Segundo, las empresas de los EEUU que utilizan insumos importados en su proceso de fabricación.  Por ejemplo, muchas firmas del sector automovilístico se nutren de componentes fabricados en México; de hecho, los vehículos en ensamblaje se mueven varias veces de un lado a otro de la frontera, lo que agrava aún más el impacto arancelario.  Una subida del arancel encarecerá su producción, reduciendo la competitividad de estas empresas frente a sus rivales asiáticos.  A su vez muchas firmas norteamericanas dependen del petróleo canadiense, petróleo que, al encarecerse, les hará también perder competitividad.  Además, los aranceles recíprocos castigarán a las empresas exportadoras de los EEUU, como ocurrió también en los años treinta.

Tercero, las grandes tecnológicas estadounidenses, que verán cómo se abren procedimientos sancionadores en China, como represalia a los aranceles del 10% anunciados por los EEUU.  Estos afectan a un volumen cercano a los 550.000 millones de dólares, frente a los anunciados por China a importaciones desde los EEUU, que tan solo tienen impacto en un volumen de 14.000 millones, para dejar margen a la negociación.  Como consecuencia, China responde dirigiéndose a los gigantes tecnológicos, con la esperanza de que su poder haga remitir la furia arancelaria de Trump.

Cuarto, la economía mexicana, que presenta un superávit comercial frente a los EEUU cercano a un 10% de su PIB.  Un arancel reducirá significativamente esta cifra, lo que posiblemente provocará que el país entre en recesión.

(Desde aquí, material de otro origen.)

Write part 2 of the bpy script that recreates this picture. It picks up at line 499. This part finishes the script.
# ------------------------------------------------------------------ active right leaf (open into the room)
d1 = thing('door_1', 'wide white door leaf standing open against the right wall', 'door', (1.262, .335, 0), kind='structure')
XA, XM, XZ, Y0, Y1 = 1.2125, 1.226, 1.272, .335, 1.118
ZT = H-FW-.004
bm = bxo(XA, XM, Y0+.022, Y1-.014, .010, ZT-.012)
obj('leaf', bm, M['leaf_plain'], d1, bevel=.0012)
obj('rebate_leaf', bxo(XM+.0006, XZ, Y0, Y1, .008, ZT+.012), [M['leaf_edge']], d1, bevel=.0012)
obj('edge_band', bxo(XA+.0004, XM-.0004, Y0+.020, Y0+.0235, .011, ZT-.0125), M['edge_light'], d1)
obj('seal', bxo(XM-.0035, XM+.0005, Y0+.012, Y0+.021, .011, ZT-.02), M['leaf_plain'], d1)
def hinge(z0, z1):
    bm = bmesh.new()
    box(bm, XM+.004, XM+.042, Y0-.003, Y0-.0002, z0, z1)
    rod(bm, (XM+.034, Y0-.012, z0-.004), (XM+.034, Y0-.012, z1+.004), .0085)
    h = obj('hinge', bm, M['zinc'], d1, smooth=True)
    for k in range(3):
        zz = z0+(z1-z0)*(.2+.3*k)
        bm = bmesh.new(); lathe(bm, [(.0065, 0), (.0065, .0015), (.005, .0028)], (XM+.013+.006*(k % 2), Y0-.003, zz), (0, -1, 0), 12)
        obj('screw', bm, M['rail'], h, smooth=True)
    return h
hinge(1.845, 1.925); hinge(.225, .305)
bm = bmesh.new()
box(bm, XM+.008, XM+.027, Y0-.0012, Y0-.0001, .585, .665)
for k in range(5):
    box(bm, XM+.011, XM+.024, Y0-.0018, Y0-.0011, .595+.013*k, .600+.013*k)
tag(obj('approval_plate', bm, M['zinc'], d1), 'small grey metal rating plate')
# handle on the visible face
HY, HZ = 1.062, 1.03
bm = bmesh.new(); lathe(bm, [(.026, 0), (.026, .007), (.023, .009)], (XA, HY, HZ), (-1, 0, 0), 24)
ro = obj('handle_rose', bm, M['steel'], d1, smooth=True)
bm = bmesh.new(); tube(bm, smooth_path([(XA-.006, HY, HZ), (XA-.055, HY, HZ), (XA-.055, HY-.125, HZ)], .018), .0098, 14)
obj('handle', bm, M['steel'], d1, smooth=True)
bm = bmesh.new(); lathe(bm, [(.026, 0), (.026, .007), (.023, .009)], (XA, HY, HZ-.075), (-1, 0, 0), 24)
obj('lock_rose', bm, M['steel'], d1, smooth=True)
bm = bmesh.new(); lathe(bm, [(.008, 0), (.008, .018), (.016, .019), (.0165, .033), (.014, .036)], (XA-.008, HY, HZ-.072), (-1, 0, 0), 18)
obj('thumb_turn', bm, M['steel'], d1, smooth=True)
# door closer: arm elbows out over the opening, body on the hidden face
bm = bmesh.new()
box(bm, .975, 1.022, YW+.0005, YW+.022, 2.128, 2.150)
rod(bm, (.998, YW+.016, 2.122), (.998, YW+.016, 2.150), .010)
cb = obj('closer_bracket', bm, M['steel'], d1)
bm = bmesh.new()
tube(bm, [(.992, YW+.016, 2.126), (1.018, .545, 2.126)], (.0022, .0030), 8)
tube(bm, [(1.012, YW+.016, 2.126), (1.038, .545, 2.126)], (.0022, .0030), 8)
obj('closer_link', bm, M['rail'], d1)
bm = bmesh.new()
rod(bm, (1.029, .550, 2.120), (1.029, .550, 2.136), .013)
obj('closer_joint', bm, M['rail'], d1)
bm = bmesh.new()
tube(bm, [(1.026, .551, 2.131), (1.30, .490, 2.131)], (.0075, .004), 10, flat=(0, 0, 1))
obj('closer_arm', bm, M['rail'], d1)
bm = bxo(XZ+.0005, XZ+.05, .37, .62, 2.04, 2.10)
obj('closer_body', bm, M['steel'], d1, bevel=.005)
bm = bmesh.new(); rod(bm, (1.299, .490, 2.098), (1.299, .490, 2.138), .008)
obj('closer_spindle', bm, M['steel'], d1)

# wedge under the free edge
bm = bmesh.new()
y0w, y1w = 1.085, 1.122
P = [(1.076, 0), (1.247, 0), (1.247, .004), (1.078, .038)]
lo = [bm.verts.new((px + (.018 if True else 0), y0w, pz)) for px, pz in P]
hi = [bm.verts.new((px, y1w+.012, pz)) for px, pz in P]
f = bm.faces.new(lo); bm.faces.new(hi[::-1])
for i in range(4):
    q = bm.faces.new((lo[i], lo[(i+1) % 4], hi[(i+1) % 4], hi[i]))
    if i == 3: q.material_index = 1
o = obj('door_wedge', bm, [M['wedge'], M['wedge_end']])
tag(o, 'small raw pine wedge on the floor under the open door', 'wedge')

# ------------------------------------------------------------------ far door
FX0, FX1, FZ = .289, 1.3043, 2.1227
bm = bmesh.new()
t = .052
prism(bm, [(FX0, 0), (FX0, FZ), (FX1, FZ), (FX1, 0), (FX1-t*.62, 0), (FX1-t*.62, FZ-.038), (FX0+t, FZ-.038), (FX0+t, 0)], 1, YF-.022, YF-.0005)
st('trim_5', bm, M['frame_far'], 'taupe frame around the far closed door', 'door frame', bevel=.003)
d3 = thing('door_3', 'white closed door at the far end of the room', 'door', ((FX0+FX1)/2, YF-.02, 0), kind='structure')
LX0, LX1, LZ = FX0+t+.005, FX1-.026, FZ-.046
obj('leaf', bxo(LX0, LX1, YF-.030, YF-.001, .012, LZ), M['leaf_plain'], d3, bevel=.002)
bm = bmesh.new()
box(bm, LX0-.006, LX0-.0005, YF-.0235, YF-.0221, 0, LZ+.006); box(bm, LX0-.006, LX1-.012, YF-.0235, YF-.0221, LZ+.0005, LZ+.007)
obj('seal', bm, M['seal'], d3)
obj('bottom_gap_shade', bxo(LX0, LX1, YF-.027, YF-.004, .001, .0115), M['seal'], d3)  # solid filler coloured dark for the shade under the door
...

Quinto, los trabajadores mexicanos, una parte de los cuales podría perder su puesto de trabajo a medida que las empresas se replantean sus cadenas de suministro debido a la incertidumbre generada por la volatilidad en los anuncios arancelarios.

Sexto, la economía canadiense, que, aunque presenta un superávit comercial frente a los EEUU menor que el de México, también podría afrontar una recesión técnica como consecuencia de los aranceles.

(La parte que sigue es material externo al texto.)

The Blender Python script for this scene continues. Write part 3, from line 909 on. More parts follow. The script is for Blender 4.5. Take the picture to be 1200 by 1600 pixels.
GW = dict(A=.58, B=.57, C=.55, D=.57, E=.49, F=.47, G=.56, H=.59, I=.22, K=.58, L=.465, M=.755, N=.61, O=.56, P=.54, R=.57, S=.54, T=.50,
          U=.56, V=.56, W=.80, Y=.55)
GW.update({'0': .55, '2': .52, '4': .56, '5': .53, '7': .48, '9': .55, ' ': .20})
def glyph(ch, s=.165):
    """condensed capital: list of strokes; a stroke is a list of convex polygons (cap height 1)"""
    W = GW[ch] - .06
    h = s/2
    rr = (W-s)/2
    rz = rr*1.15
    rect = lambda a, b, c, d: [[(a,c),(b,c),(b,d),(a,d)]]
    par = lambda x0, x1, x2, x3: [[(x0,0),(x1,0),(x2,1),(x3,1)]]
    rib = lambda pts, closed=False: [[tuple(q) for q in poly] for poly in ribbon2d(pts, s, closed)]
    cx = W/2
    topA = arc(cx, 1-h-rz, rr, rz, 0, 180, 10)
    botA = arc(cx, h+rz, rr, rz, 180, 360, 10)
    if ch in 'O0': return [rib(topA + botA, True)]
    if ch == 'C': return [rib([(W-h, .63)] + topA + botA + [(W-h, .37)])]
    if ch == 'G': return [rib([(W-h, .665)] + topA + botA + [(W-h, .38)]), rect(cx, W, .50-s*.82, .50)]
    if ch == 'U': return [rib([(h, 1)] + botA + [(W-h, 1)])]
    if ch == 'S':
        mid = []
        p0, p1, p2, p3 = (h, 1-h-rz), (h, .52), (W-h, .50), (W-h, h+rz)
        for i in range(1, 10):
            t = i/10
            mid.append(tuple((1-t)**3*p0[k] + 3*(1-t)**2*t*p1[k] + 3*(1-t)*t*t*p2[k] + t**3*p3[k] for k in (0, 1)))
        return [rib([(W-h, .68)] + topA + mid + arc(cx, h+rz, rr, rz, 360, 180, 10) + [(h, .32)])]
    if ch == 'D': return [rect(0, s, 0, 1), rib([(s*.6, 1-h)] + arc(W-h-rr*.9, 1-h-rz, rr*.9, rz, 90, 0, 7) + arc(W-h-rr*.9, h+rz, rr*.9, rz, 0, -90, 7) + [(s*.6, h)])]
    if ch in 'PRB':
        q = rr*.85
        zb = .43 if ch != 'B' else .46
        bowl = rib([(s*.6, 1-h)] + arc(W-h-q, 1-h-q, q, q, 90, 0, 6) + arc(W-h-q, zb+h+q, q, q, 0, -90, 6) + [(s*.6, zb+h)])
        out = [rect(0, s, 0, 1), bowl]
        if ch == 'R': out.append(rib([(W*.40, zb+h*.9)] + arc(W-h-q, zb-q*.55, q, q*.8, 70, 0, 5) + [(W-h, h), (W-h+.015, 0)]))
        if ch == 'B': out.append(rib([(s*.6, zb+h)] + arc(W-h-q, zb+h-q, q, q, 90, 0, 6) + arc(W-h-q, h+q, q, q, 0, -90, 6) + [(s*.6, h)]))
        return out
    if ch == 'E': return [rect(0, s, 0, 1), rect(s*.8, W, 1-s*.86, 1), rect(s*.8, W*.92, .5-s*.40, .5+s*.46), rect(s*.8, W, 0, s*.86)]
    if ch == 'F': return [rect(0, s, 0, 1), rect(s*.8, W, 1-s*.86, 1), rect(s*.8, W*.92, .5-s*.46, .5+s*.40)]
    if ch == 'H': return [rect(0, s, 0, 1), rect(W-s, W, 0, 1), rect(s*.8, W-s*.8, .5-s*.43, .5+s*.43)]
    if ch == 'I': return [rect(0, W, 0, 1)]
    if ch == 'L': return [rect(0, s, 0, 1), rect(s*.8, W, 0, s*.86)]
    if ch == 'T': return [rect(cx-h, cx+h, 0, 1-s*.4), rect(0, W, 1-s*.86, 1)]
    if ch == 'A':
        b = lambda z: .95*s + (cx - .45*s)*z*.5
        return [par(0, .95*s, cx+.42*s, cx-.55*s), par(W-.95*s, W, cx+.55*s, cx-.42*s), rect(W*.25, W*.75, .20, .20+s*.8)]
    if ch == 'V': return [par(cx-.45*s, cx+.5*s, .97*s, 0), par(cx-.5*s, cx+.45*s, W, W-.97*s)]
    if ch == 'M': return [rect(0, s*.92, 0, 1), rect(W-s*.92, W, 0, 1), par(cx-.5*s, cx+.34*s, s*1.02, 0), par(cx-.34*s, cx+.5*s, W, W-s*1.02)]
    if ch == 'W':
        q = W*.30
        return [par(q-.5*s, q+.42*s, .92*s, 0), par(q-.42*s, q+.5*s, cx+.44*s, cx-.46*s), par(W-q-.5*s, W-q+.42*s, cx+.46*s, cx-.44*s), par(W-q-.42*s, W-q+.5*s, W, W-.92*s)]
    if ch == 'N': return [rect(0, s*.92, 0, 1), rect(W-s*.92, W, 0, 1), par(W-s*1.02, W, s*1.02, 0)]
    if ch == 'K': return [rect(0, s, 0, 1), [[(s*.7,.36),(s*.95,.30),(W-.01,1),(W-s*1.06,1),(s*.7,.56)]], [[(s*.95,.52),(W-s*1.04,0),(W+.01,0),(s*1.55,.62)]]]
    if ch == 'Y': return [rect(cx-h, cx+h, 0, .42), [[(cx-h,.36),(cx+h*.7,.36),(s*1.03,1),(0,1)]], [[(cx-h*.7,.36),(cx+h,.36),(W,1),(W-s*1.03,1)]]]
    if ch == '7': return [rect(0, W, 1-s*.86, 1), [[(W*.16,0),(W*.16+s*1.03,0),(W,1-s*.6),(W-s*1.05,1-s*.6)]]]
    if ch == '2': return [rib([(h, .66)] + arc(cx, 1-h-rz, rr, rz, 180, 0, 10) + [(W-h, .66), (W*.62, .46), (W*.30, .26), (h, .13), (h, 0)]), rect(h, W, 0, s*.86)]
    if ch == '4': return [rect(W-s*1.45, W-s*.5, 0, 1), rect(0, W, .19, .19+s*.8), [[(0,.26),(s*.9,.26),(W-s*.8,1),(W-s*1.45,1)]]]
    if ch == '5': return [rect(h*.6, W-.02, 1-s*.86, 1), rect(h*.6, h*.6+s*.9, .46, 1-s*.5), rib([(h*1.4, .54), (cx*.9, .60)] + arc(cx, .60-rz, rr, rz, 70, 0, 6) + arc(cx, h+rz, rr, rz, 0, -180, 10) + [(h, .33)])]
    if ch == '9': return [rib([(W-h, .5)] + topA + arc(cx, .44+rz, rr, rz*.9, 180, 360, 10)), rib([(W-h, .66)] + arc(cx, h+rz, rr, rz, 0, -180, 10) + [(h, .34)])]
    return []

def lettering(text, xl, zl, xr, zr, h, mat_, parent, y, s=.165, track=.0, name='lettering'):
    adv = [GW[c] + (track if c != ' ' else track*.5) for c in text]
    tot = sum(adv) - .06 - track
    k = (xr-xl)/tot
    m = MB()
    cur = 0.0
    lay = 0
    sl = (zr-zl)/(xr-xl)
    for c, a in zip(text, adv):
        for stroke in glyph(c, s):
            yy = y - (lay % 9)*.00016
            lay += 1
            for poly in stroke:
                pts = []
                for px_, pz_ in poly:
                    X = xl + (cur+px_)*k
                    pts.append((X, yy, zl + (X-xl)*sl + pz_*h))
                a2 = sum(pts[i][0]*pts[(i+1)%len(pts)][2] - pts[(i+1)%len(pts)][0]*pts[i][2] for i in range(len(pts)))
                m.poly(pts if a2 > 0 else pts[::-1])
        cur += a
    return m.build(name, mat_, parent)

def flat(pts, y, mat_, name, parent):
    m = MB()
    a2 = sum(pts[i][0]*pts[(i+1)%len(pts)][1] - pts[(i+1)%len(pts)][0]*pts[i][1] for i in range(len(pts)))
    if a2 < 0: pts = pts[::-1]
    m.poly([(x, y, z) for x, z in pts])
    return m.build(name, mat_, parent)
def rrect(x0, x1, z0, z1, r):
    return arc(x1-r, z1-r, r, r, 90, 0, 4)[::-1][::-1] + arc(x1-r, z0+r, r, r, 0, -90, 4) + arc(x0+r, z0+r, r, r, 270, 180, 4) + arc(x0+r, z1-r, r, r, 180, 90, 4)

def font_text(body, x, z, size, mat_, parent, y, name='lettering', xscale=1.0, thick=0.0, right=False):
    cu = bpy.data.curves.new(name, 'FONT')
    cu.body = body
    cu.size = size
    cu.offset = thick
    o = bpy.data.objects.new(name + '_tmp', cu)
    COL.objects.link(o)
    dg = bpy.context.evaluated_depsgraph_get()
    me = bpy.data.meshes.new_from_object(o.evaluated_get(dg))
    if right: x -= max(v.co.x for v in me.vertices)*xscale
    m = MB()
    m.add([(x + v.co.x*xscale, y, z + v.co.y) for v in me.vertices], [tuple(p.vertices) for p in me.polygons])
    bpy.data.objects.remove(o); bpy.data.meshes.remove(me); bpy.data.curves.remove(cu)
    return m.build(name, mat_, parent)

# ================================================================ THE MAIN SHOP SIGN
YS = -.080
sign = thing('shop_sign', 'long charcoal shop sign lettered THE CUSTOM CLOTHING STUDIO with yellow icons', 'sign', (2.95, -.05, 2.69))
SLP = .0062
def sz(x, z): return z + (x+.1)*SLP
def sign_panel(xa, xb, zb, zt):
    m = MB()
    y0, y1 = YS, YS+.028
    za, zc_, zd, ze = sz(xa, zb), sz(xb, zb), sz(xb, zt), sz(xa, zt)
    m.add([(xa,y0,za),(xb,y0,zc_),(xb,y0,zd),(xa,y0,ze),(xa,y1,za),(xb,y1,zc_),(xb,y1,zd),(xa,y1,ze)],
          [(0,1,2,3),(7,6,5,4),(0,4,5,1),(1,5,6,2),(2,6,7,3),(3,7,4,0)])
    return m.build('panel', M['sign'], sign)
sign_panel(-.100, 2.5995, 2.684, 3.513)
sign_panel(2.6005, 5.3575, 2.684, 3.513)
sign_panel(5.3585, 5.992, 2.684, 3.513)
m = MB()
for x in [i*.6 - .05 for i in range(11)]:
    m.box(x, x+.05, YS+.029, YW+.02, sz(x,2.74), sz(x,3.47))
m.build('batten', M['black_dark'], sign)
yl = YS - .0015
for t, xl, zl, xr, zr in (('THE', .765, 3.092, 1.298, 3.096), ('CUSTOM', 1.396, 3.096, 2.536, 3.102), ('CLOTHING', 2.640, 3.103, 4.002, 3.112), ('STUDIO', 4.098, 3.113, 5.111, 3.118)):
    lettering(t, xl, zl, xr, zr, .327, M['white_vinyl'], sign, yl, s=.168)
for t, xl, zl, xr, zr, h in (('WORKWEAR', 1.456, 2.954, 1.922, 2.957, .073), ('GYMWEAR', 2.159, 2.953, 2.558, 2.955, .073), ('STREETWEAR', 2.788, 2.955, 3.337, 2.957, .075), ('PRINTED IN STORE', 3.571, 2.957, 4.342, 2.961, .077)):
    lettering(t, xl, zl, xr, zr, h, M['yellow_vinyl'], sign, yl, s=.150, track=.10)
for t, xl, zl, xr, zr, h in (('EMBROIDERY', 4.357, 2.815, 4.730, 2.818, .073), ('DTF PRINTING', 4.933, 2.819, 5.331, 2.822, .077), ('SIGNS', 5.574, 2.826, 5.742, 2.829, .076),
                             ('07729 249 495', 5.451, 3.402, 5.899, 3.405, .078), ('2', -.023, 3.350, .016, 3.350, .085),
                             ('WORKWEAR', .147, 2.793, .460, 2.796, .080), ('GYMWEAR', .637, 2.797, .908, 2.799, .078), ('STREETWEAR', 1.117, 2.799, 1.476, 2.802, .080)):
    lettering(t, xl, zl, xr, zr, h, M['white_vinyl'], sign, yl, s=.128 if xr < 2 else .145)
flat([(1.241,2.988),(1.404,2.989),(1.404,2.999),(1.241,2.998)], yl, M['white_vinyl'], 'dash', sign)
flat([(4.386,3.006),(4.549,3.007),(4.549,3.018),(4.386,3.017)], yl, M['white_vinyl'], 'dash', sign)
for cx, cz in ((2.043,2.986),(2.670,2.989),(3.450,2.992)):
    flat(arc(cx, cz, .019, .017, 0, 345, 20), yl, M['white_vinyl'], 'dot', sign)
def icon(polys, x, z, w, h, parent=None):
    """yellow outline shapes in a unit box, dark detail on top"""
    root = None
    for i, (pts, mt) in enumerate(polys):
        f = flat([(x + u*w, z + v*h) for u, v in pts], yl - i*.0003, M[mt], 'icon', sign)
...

Séptimo, el prestigio y la palabra de los EEUU entre sus aliados.  Durante su primera presidencia, la Administración Trump cerró un tratado de libre comercio con Canadá y con México, el acuerdo USMCA, que establecía una posible revisión de sus condiciones en verano de 2026.  La alteración unilateral de un tratado firmado por un país dice muy poco de sí mismo, y afectará negativamente en el futuro, ya que posibles nuevos acuerdos se verán ceñidos en la duda ante posibles incumplimientos.

Summers y Gramm concluyen su columna urgiendo al Congreso a no ratificar los aranceles propuestos por el Gobierno, y a exhortar al presidente a no aplicarlos mediante el cuestionable procedimiento legal de firmar una orden ejecutiva.

Lamentablemente, es posible que la historia se repita.